Tiba di negeri kincir angin, saya mendengar orang berseloroh, “Kalau seorang magistrat adalah duta Tuhan di dunia, maka negara yang menjadi duta Tuhan di dunia adalah Belanda.” Bisa jadi apa yang ia katakan benar, mengingat salah satu kotanya, Den Haag, identik dengan kota asal-usul hukum internasional. Bahkan, kitab hukum di Indonesia mengadopsi hukum buatan Belanda.
Tersebutlah Hugo de Groot, ahli hukum Belanda pada akhir abad ke-16. Bersama koleganya, ia membuat fondasi hukum semesta. Sejalan itu, Belanda menjadi ikon penggagas tatanan ketertiban dan keadilan hukum bagi dunia.

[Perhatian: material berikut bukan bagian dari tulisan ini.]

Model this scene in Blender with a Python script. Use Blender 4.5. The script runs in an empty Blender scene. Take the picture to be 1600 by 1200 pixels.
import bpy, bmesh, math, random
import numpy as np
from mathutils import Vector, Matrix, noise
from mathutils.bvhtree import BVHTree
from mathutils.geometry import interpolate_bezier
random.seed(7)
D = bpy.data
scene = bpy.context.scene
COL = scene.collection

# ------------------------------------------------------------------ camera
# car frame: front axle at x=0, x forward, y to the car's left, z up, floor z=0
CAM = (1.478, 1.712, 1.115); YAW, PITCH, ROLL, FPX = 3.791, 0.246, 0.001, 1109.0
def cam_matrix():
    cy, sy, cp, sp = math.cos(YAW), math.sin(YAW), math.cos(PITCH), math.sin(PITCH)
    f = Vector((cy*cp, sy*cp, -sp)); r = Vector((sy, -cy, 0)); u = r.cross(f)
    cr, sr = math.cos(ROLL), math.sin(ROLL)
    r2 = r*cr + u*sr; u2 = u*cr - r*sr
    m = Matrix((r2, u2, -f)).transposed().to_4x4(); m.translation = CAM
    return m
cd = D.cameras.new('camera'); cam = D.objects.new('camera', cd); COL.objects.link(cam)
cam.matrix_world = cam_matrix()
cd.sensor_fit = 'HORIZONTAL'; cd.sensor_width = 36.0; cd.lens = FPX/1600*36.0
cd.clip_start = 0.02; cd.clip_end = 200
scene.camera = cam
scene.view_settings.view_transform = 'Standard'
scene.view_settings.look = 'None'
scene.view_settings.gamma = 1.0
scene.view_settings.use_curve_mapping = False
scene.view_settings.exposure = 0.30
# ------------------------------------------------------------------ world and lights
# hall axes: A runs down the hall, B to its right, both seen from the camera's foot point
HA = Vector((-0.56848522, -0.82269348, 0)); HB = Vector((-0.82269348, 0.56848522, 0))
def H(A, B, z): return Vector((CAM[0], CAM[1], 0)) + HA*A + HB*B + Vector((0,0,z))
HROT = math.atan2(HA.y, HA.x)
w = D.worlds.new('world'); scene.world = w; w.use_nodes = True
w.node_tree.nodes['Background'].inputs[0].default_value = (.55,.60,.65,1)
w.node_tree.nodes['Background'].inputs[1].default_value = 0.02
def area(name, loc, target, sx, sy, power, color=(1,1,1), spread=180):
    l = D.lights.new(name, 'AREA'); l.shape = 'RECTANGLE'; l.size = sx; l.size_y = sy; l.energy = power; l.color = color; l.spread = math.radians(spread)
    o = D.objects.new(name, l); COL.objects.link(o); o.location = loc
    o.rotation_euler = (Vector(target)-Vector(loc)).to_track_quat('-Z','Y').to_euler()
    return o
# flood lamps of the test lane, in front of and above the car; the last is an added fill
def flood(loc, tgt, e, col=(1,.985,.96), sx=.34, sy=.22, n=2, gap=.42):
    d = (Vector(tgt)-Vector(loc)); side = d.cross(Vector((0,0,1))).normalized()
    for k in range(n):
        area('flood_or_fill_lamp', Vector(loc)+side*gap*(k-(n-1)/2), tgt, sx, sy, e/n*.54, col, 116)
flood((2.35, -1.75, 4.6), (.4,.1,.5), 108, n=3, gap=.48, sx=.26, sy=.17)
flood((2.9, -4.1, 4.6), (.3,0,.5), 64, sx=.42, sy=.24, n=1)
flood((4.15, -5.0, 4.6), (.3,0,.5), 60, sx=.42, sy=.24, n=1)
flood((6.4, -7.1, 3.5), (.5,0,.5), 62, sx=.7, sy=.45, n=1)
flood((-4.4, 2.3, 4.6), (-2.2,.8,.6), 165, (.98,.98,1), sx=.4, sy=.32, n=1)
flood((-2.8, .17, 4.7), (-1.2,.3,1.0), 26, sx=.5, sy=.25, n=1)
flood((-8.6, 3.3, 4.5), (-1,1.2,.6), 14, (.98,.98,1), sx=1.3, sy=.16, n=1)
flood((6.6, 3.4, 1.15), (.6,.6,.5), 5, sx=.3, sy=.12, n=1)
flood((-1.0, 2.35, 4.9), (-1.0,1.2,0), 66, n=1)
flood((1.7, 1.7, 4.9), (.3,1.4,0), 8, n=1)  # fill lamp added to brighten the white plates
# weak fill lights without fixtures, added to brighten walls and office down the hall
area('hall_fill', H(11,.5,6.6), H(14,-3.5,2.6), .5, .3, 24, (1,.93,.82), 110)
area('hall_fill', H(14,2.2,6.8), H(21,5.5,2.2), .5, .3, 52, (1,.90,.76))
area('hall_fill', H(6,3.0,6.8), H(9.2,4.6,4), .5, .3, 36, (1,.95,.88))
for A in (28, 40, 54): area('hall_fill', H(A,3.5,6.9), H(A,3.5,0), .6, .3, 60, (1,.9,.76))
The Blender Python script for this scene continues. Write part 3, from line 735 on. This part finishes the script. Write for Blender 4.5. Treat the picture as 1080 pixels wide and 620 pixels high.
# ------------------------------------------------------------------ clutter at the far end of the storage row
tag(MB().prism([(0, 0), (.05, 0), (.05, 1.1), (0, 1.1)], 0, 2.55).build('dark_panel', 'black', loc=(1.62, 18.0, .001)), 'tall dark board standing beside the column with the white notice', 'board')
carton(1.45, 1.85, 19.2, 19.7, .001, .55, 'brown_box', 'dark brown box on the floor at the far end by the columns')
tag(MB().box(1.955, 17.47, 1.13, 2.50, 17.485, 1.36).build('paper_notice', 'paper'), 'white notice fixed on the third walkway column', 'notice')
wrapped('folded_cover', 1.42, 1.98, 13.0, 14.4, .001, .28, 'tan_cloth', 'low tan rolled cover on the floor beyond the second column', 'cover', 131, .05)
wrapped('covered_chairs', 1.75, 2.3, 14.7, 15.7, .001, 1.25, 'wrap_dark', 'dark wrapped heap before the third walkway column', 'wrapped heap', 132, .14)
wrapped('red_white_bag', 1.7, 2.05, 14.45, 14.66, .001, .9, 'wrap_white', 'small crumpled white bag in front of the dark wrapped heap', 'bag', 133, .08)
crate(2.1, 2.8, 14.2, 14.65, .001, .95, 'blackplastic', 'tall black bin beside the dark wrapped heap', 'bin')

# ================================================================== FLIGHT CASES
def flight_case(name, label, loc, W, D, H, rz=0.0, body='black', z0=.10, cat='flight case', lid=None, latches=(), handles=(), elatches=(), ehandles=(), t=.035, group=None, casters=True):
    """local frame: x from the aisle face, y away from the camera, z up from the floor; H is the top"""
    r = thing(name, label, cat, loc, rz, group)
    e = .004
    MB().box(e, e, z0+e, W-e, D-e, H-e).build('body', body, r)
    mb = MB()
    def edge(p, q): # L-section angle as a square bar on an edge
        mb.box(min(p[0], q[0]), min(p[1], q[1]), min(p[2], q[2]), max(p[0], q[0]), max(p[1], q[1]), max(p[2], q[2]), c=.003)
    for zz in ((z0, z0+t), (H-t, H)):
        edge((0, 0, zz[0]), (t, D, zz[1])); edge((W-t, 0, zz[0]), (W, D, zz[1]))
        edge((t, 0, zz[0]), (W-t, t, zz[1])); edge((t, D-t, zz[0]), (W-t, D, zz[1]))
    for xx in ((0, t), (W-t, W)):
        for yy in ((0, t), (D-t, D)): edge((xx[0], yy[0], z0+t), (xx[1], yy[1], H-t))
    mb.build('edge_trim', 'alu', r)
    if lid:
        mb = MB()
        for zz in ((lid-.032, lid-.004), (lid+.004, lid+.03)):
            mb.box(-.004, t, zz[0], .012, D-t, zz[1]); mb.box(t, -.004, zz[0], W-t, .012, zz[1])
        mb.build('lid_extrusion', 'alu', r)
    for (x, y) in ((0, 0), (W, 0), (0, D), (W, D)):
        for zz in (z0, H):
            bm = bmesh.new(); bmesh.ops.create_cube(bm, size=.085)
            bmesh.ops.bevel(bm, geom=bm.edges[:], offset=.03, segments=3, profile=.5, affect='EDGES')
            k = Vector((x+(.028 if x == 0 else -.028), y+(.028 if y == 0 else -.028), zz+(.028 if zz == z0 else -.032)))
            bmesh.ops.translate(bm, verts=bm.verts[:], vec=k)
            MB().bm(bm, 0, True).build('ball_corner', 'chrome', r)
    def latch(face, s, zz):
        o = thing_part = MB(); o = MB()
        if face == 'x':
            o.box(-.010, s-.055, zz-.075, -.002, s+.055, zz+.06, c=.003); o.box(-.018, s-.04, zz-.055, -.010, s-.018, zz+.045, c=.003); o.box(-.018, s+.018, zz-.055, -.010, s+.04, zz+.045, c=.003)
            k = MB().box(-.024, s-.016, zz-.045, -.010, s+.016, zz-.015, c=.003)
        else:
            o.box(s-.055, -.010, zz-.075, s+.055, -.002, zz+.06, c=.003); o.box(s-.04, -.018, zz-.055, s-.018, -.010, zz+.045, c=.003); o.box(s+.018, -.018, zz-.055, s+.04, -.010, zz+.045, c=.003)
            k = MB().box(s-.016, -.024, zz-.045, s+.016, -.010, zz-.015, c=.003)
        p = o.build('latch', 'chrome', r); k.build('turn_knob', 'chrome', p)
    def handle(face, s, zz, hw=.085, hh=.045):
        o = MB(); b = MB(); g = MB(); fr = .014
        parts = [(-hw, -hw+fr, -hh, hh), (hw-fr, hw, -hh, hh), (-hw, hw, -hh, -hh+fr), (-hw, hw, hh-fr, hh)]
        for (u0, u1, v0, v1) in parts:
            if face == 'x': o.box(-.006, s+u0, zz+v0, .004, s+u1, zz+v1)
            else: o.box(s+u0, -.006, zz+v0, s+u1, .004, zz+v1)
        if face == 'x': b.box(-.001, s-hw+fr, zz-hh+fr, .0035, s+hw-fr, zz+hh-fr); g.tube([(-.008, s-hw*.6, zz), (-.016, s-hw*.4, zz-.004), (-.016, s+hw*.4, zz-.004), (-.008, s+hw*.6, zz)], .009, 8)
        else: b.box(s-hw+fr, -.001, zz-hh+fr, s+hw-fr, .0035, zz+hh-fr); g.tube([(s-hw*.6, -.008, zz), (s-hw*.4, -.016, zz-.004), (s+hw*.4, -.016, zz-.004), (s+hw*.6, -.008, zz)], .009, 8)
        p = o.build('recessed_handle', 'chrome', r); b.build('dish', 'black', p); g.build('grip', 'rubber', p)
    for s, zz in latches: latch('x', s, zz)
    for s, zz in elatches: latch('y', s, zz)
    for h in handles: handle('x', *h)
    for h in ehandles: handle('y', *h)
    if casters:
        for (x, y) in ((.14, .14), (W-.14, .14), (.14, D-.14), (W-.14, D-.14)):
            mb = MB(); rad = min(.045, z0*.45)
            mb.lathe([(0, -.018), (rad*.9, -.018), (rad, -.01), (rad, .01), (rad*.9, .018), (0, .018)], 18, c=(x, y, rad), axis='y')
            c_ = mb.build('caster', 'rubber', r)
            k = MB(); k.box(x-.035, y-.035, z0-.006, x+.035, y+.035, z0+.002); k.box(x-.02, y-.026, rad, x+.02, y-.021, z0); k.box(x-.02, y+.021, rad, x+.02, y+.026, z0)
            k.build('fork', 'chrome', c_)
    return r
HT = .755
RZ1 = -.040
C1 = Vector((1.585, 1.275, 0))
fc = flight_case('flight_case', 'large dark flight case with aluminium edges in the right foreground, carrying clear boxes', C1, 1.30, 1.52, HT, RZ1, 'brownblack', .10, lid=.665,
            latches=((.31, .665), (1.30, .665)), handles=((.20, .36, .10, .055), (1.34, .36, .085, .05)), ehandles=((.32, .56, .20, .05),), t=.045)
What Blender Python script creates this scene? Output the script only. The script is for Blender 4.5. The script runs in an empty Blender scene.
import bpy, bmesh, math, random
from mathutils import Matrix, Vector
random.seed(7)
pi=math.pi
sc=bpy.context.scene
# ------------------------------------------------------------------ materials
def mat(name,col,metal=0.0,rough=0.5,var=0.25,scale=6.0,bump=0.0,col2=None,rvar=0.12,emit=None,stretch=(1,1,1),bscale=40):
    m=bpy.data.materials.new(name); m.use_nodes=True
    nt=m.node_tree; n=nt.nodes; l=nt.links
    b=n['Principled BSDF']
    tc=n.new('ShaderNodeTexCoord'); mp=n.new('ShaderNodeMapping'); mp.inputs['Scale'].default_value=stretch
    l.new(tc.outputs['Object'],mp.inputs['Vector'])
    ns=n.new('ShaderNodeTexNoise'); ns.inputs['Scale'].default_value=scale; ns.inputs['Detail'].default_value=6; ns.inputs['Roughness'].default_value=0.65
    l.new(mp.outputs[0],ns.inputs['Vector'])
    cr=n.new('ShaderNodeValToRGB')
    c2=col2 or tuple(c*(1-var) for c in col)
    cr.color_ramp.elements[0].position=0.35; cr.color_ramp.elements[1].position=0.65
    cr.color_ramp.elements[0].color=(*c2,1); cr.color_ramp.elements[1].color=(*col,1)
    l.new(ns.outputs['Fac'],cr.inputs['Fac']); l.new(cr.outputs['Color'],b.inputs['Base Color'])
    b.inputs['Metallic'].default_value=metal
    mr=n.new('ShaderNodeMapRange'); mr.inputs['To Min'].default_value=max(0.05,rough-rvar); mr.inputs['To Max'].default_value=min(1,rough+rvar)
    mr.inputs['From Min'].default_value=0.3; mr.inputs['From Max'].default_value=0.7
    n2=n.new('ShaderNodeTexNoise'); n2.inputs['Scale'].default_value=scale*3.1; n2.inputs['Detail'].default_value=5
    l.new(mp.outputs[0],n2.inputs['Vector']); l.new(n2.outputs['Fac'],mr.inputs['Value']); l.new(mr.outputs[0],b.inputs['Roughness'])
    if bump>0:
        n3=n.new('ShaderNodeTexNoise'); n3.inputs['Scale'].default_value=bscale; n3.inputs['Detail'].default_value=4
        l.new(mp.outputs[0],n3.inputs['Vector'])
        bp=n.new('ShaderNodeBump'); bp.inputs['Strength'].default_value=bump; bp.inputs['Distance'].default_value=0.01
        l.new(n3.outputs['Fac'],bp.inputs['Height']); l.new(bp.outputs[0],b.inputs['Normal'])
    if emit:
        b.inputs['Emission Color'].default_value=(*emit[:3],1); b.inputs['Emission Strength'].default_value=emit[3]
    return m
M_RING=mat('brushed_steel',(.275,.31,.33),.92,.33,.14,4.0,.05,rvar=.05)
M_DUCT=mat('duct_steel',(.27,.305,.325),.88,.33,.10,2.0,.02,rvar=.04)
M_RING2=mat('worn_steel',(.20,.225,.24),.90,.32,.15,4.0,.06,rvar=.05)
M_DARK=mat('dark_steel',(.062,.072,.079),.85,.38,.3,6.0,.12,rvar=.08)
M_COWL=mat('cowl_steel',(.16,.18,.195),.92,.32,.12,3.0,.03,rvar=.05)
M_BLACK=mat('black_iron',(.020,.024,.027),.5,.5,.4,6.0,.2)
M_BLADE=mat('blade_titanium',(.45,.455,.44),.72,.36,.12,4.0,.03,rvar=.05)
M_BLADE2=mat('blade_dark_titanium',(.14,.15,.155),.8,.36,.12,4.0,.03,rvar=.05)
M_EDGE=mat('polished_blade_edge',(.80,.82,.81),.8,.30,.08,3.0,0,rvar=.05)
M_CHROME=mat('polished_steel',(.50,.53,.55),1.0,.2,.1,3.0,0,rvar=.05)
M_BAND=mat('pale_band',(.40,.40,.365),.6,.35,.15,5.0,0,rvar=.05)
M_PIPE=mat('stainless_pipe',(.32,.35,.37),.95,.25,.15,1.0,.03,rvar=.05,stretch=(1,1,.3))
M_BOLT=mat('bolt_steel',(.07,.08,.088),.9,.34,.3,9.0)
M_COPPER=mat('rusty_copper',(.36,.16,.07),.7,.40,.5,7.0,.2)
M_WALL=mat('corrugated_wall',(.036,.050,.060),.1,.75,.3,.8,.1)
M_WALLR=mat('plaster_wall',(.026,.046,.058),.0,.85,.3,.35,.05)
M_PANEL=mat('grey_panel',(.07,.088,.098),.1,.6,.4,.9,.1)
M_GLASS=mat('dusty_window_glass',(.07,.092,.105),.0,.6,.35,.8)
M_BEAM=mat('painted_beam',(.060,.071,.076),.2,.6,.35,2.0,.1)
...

Berjalan kaki menyusuri urat jantung Den Haag ibarat meniti untaian kisah sejarah yang tak akan ditemui di buku pelajaran sekolah. “Jelang dan pasca kemerdekaan Indonesia,” ujar Olivier Johannes Raap, warga Belanda yang menggandrungi eksotika Jawa, “kota ini disebut juga sebagai ‘Weduwe van Indië’ atau Janda dari Hindia Belanda. Saat itu banyak pendatang dari Indonesia pindah ke Den Haag karena menghindari masalah perang atau politik.”
PALEIS NOORDEINDE Jika bendera warna oranye dikibarkan, berarti Sang Raja Willem-Alexander tengah bekerja di dalamnya. Sejatinya, istana ini merupakan hadiah dari kerajaan kepada janda William van Oranje pada abad ke-17. Di depan pintu gerbangnya, terdapat patung perunggu pria berkuda—suami sang janda—menuju ke arah istana itu. Di belakang istana terdapat taman publik, juga kandang kuda dan gudang kereta dengan sebutan Koninklijke Stallen.
WILLEMSPARK Kalau Jakarta punya Monumen Nasional, Den Haag punya monumen yang bertema sama. Bentang taman oval yang berlokasi di persimpangan Sophialaan dan Alexanderstraat ditandai oleh Monumen Plein 1813. Monumen nasional warga Belanda itu dibangun pada 1863 untuk memperingati berakhirnya pendudukan Napoleon Bonaparte, sekaligus kembalinya William I dari pengasingan. Bagi warga, inilah pengingat kemerdekaan mereka.
BINNENHOFF Sebuah kompleks gedung di bilangan Hofweg yang digunakan sebagai kantor parlemen Belanda sejak abad ke-15. Ridderzaal, sebuah bangunan bermenara ganda di tengah kompleks Binnenhoff, boleh dikata, berdiri sejak zaman Majapahit. Pada 1949 digelar perundingan Konferensi Meja Bundar antara Indonesia-Belanda. Hasilnya, Kerajaan Belanda menyerahkan kedaulatannya kepada bekas koloninya, Republik Indonesia—konon, itu pun kita harus memberikan imbalan miliaran gulden kepada Belanda.